Mais do que saber se os poderes ficam prejudicados
pela tomada de posição crítica, é salutar que se crie entre eles o veio
sustentável da solidariedade, para que a coesão nacional se não desmorone e se
restabeleça a confiança dos agentes políticos, sociais, económicos e culturais.
(1)
Lei n.º 7/93,
de 1 de março, com as alterações introduzidas pelas Leis n.º 24/95, de 18 de agosto,
n.º 55/98, de 18 de agosto, n.º 8/99, de 10 de fevereiro, n.º
45/99, de 16 de junho, n.º 3/2001, de 23 de fevereiro, n.º 52-A/2005, de 10 de outubro,
n.º 43/2007, de 24 de agosto, e n.º 16/2009, de 1 de abril.
***
A
talho de foice penso ser pertinente que coloque na mesa da discussão de lei a redução do número
dos deputados à Assembleia da República para o número mínimo constitucional de 180,
pelo facto de os 230 existentes serem em número desproporcionado em relação ao
volume dos eleitores. Mas não acho positivo que se lhes queira limitar os
mandatos nem que se lhes imponha o regime de exclusividade. Tudo isso parece
muito sadio, mas os efeitos poderão ser perversos. Será de desprezar o
contributo tribunício e legislativo de crânios indisponíveis, porque o seu
tempo regulamentar já passou ou porque estão empenhados profissionalmente numa atividade
profissional de relevo para a sociedade, para o país ou para si próprios? Será
salutar profissionalizar politicamente os cidadãos que estejam disponíveis para
isso e contar só com esses, com o risco de nos ficarmos na mediocridade
política e reféns dos aparelhos partidários?
Os disponíveis para a
profissionalização política (desejavelmente poucos) que sejam pagos pelos
partidos respetivos.

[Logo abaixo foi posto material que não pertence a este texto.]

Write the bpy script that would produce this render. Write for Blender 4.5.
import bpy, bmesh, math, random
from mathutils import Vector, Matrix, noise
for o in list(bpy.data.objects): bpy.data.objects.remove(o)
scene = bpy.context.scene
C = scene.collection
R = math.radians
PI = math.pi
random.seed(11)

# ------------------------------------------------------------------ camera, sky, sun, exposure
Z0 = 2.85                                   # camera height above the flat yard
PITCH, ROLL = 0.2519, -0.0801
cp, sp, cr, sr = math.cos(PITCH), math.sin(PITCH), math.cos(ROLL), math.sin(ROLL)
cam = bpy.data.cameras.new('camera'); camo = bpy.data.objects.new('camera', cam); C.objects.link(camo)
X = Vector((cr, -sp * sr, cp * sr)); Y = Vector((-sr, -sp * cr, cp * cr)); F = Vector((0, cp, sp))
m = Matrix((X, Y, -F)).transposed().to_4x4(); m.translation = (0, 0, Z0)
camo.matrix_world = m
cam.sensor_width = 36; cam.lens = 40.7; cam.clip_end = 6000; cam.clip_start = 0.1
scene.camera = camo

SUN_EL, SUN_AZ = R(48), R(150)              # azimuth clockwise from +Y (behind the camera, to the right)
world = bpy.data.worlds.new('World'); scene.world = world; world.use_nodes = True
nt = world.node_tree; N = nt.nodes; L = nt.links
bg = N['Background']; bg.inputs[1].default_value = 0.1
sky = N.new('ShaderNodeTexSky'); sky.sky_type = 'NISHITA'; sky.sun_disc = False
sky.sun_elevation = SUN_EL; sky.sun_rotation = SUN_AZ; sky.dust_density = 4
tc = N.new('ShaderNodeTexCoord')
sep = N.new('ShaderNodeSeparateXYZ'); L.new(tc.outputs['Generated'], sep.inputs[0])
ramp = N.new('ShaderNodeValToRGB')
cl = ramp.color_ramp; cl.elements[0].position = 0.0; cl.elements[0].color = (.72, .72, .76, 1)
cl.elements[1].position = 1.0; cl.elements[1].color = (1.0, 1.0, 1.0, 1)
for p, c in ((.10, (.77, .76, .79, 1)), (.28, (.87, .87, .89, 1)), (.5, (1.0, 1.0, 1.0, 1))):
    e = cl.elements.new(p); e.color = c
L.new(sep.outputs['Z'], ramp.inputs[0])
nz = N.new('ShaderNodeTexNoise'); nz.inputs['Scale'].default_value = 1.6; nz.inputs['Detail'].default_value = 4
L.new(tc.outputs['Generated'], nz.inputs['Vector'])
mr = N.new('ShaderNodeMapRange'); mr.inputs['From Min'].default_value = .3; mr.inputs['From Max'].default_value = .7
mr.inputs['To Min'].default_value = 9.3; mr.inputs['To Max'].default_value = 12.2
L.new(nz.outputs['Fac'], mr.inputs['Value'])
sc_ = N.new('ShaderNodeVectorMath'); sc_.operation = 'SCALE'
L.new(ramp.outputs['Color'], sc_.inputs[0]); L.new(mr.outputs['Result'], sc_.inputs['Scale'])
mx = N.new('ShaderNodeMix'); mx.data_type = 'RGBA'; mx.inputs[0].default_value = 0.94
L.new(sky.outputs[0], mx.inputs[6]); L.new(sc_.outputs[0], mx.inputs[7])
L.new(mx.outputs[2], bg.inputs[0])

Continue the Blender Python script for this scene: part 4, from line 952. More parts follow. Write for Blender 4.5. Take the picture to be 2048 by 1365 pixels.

De resto, os deputados em exclusividade de funções, que
tenham o vencimento (pago pelos serviços da AR) resultante da profissão de
origem, a aferir pela média da declaração de IRS dos últimos três anos, tendo
como limite máximo o vencimento do Presidente da República, e complementado por
subsídio de deslocação ou residência (só em caso
de efetiva situação justificativa) e senhas por efetiva presença, com montante a decidir em plenário no
início de cada sessão legislativa, que não ultrapasse mensalmente 25% do
vencimento base; os deputados que não tenham optado pela exclusividade de
funções, que sejam abonados de senhas de efetiva presença, com montante a
decidir em plenário no início de cada sessão legislativa, que não ultrapasse
mensalmente 35% do vencimento base do Presidente da República. Para todos, os
convenientes subsídios de transporte e ajudas de custo, quando as
circunstâncias realmente o determinarem, como o estabelecido para os ministros
e secretários de Estado.
E é sobretudo necessário que
se faça cessar o negócio entre o Governo ou o Parlamento e as estruturas privadas
(como sociedades de advogados, de economistas, de engenheiros, etc.) para a elaboração dos
textos legislativos. Que se reforcem, antes, as assessorias técnicas dos
diferentes grupos parlamentares e dos gabinetes ministeriais, contra a
promiscuidade negocial e política.
O art.º 12.º do estatuto já define
os meios colocados à disposição de cada deputado para o eficaz exercício das suas
funções. Se os meios se afiguram insuficientes, aumentem-se.
E, sim, à política o que é
da política e tudo o que é da política! – auscultando previamente, como é da
lei, as corporações interessadas (ordens, associações, sindicatos…).